また、先生は“他人”だからこそ、話しやすいという子もいます。
家庭という“近すぎる存在”では、逆に話すことが恥ずかしくなることもあるのです。

先生として話は聞きやすいけど、パパとしては話を聞きづらいなんていうこともありますね。笑
家庭でできる3つの工夫
- 無理に聞き出さないけれど、関心は伝える
- 「今日の部活の試合負けちゃったけど、チームのみんなと一緒に頑張ってたね。」など、事実をやさしく共有するだけでも効果があります。
- 一緒の“時間”を増やすことが会話のきっかけに
- 買い物、散歩、ゲーム、一緒にお菓子を作る、スポーツをするなど、会話が目的ではない共通体験を持つことが、自然な言葉を引き出します。
- 「話さない=悪いこと」と決めつけない
- 「話したくなったらいつでも聞くよ」と伝えることで、安心できる“出口”を用意しておく。
ダニエル・キム教授の「成功の循環モデル」から学ぶ
組織開発の研究で知られるダニエル・キム教授は、「行動の質を高めるには、まず関係の質を高めることが大切」と述べています。
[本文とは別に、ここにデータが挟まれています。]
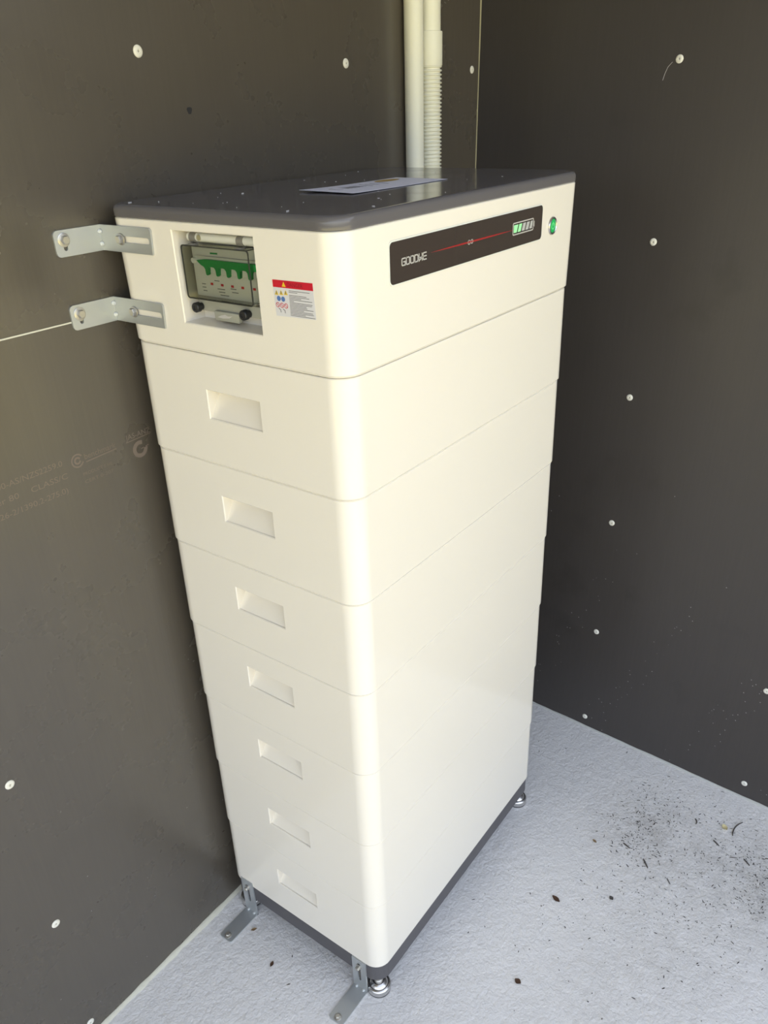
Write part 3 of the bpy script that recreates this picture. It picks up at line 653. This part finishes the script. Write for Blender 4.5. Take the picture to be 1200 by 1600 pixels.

「結果」ではなく「関係」の質にこだわるべきだということです。

これは、家庭にもそのまま当てはめることができます。どれだけ立派なアドバイスや叱責をしても、子どもとの関係性が悪ければ、子どもの心には届きません。
親として大切なのは、お互いに尊重し合う関係づくり。
- 「なんでできないの?」よりも「どうしたらできるかな?」
- 「そんなことも知らないの?」よりも「一緒に調べてみようか?」
常におだてたり、過度に気を遣ったりする必要はありません。ただ、親子であっても「人と人」として、信頼と尊敬の言葉遣いや接し方を大切にしたいところです。

親子とはいえ、あくまで他人同士であることを意識することが大切です。
言葉にできない気持ちを、信じて待つ
- 子どもは、いつか話してくれるかもしれない。でも“今”ではないかもしれない。
- 話したときに、すぐに否定やアドバイスをせず、「そうなんだね」と受け止める準備をしておく。
- 保護者の「聞きたい」を我慢することが、子どもの「話したい」を育てることにつながる。
子どもと信頼関係を築くには
- 「話す」ことをゴールにせず、「関係づくり」を優先しよう
- 話してくれたときは、自然に受け取りすぎず、大げさに喜びすぎず
- 日々の言葉かけ、態度、接し方の積み重ねが、未来の会話をつくる
子どもが話してくれるその日まで、あたたかく、静かに、信じて見守る親でいたいものです。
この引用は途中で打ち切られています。